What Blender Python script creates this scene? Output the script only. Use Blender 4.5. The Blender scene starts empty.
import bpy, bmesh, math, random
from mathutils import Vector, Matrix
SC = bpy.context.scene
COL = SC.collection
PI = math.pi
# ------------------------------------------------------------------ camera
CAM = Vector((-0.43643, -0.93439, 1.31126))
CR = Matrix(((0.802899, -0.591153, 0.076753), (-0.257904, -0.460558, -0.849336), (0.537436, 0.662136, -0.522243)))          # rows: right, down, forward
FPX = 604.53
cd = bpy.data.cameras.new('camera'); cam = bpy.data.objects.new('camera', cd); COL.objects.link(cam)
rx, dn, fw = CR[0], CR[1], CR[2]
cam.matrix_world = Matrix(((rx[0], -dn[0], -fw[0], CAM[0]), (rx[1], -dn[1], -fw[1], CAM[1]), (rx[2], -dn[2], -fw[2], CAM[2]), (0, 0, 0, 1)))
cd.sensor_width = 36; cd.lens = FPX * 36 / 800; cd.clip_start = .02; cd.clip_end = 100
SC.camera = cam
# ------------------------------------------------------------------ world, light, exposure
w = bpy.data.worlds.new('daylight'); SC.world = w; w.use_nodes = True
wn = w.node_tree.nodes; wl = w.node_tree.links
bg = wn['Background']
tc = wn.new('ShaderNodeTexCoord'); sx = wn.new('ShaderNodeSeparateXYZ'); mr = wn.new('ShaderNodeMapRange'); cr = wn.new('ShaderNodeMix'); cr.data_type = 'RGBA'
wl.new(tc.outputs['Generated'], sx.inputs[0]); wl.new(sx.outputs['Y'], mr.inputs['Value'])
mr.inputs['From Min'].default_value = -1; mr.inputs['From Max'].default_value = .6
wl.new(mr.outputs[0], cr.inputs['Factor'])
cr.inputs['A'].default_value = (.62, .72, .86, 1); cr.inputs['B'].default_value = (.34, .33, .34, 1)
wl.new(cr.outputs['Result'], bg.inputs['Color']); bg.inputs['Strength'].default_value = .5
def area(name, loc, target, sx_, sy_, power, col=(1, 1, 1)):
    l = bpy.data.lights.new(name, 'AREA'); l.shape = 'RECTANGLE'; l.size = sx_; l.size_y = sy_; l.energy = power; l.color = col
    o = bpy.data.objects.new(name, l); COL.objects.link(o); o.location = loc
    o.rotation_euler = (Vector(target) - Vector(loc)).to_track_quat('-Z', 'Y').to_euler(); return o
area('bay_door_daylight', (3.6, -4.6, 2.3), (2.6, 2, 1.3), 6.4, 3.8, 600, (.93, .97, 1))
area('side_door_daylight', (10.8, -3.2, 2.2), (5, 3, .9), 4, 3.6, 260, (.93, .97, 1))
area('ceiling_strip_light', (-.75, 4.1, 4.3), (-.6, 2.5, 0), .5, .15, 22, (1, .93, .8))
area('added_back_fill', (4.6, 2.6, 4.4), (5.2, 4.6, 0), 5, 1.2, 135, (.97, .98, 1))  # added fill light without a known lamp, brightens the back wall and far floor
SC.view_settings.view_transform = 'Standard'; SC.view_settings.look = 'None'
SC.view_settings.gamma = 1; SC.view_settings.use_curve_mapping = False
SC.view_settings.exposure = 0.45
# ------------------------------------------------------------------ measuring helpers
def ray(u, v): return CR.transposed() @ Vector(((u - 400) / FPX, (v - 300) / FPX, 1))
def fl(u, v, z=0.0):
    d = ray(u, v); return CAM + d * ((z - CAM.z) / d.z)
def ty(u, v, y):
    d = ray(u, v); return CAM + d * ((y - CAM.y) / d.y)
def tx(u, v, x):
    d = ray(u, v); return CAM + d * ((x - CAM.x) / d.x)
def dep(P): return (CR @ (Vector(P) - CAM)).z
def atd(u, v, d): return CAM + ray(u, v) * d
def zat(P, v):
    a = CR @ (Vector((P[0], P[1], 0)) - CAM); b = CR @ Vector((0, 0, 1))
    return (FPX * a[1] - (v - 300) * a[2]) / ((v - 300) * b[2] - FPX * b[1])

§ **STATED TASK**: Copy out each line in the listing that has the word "scene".

§ **WRITTEN RESPONSE**:
What Blender Python script creates this scene? Output the script only. Use Blender 4.5. The Blender scene starts empty.
SC = bpy.context.scene